Living in the Day

“Live in the day you’ve been given, instead of dwelling on the one you may not see.” – Marcus Rowe, 2010

I’ve been thinking a lot about the future.  Perhaps too much.  It’s easy to do, especially in the months leading up to Christmas.  The kids force the issue with their constant “How many days until Christmas?” overtures.  And yet, starting around Thanksgiving of this year, I started making a concerted effort to live life one day at a time, and to be thankful for each day lived.  It sounds so simple.  How hard could it be?

It’s actually quite difficult.  As adults, we have so many “grown-up” concerns:  The mortgage; the car payment; the bills in general; health issues; social issues; overloaded schedules; work deadlines; relationship issues; spiritual issues; the list goes on and on.  Unfortunately, I am one of those people who feels that if I am not moving forward, I’m moving backwards.  I feel as if a single day that does not show actual results of progress in some form or fashion is a total loss.  That mentality is significantly at odds with trying to make the most of the very limited time I get to spend with two of my kids due to divorce.  I want that time to be all about them, all about family.

And so, Thanksgiving and the several days after became my test run.  I prayed for help in setting aside the many stressful concerns and fears that crowd my mind day in and day out, and I practiced “living in the day”.  It was actually quite freeing in many ways.  I felt as if the time I spent with family and friends was of a much higher quality – as if my heart was really in it.

Matthew 6:34 says, “So don’t worry about tomorrow, for tomorrow will bring its own worries. Today’s trouble is enough for today.” (New Living Translation)  That is often hard to remember.  I am a planner.  I want to plant the seeds that I know will flourish tomorrow and in the days to come.  I want the daily reassurance that I am doing something right and beneficial.  I now realize that there are other, less obvious ways in which I do and receive these things.  I am planting seeds in the hearts and lives of my children and my wife.  How much joy will seeing those seeds flourish in the days and years to come bring to my heart?  I receive daily reassurance in the form of the love and hugs and kisses and laughter I see, hear, and feel in my home.  Living in the day is all about enjoying the bountiful blessings I’ve been given.  We are not promised tomorrow.  We take for granted waking up each new morning.  We are only given today.

Last night, as I was putting my daughter to bed, I shared with her a phrase I have often heard and liked:  “It’s not about having what you want, it’s about wanting what you have.”  I feel that this saying is particularly true in the light of the Christmas season.  I admit that “what you have” includes a lot of stressful “grown-up” issues and situations.  But as this week becomes the long Christmas weekend, take some time to look around you.  There is so much to be thankful for.  Cherish each day, and try to rid your mind of everything but family, thankfulness, and the reason for the season, the baby Jesus.


~ by suitenectar on December 21, 2010.

3 Responses to “Living in the Day”

  1. simply … wonderful. Cheers for Christmas!
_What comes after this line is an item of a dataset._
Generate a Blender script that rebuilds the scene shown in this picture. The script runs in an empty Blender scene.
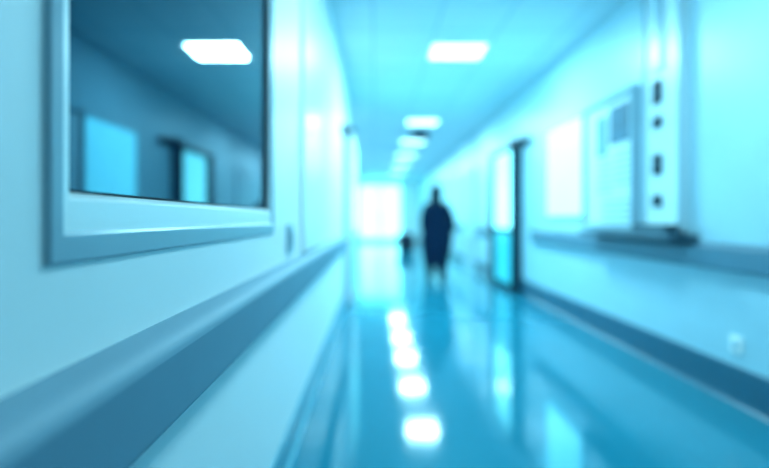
import bpy, bmesh, math, random
from mathutils import Vector, Matrix
random.seed(4)
S = bpy.context.scene
C = S.collection
try:
    S.view_settings.view_transform = 'Standard'
    S.view_settings.look = 'None'
except Exception: pass

# ---------------------------------------------------------------- materials
def mat(name, col, rough=.5, metal=0, spec=.5, var=.06, vscale=6, bump=0, bscale=40, emit=None, es=0):
    m = bpy.data.materials.new(name); m.use_nodes = True
    nt = m.node_tree; b = nt.nodes['Principled BSDF']
    b.inputs['Roughness'].default_value = rough; b.inputs['Metallic'].default_value = metal
    b.inputs['Specular IOR Level'].default_value = spec
    tc = nt.nodes.new('ShaderNodeTexCoord')
    n = nt.nodes.new('ShaderNodeTexNoise'); n.inputs['Scale'].default_value = vscale; n.inputs['Detail'].default_value = 3
    nt.links.new(tc.outputs['Object'], n.inputs['Vector'])
    r = nt.nodes.new('ShaderNodeValToRGB')
    r.color_ramp.elements[0].position = .3; r.color_ramp.elements[1].position = .7
    r.color_ramp.elements[0].color = (*[c*(1-var) for c in col], 1)
    r.color_ramp.elements[1].color = (*[min(1, c*(1+var)) for c in col], 1)
    nt.links.new(n.outputs['Fac'], r.inputs['Fac']); nt.links.new(r.outputs['Color'], b.inputs['Base Color'])
    if bump:
        n2 = nt.nodes.new('ShaderNodeTexNoise'); n2.inputs['Scale'].default_value = bscale
        nt.links.new(tc.outputs['Object'], n2.inputs['Vector'])
        bp = nt.nodes.new('ShaderNodeBump'); bp.inputs['Strength'].default_value = bump; bp.inputs['Distance'].default_value = .01
        nt.links.new(n2.outputs['Fac'], bp.inputs['Height']); nt.links.new(bp.outputs['Normal'], b.inputs['Normal'])
    if emit:
        b.inputs['Emission Color'].default_value = (*emit, 1); b.inputs['Emission Strength'].default_value = es
    return m

LAMP = (.40, .85, 1.0)
M = {}
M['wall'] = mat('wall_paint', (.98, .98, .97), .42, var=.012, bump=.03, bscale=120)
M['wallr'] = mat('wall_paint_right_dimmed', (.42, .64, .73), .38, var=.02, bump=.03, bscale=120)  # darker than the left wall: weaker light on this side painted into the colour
M['white'] = mat('white_lacquer', (.98, .98, .97), .3, var=.01)
M['panel'] = mat('panel_lacquer', (.62, .78, .84), .35, var=.01)
M['grey'] = mat('grey_lacquer', (.30, .45, .53), .32, var=.02)
M['greyl'] = mat('pale_grey_lacquer', (.38, .56, .65), .32, var=.02)
M['rail'] = mat('rail_vinyl', (.16, .29, .38), .5, var=.02)
M['raill'] = mat('rail_lip_vinyl', (.22, .36, .45), .55, var=.02)
M['railr'] = mat('rail_right_vinyl', (.085, .20, .28), .4, var=.02)
M['railrl'] = mat('rail_right_lip_vinyl', (.055, .14, .20), .5, var=.02)
M['base'] = mat('baseboard_vinyl', (.018, .11, .18), .35, var=.05)
M['basel'] = mat('baseboard_left_vinyl', (.12, .36, .46), .35, var=.05)
M['dark'] = mat('dark_plastic', (.003, .018, .035), .6, spec=.2, var=.1)
M['black'] = mat('matt_black_plastic', (.0006, .004, .008), .8, spec=.05, var=.1)
M['jamb'] = mat('slate_frame', (.007, .035, .058), .6, spec=.2, var=.05)
M['mid'] = mat('mid_plastic', (.04, .11, .16), .45, var=.05)
M['steel'] = mat('brushed_steel', (.4, .55, .6), .3, metal=1, var=.05)
M['paper'] = mat('paper', (.60, .75, .82), .7, var=.02)
M['photo'] = mat('dark_print', (.03, .12, .19), .5, var=.4, vscale=14)
M['photo2'] = mat('pale_print', (.14, .32, .41), .5, var=.3, vscale=14)
M['teal_glow'] = mat('teal_laminate_glow', (.0, .48, .60), .3, var=.04, emit=(0, .58, .75), es=.4)  # door panel is no lamp; its brightness is painted in as emission
M['cloth'] = mat('dark_navy_cloth', (.0022, .014, .042), .85, spec=.15, var=.25, vscale=30)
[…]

  2. Wow, I really enjoyed this. I am also a planner and find it hard to relax if progress is not in process. It was kind of relevatory for me to see one of my common behaviors laid out and so well analyzed. I didn’t get this done today…blah, blah, blah and so this contained many valuable reminders that I will TRY and adopt in 2011. Thanks! 🙂 Happy Holidays!!

  3. Very good points! As a planner, I often find it difficult to live for the moment, as I feel that I have to have control of what’s coming down the pike. Life sure would be less stressful if I could learn to take your advice and live for the day/moment. It’s a goal.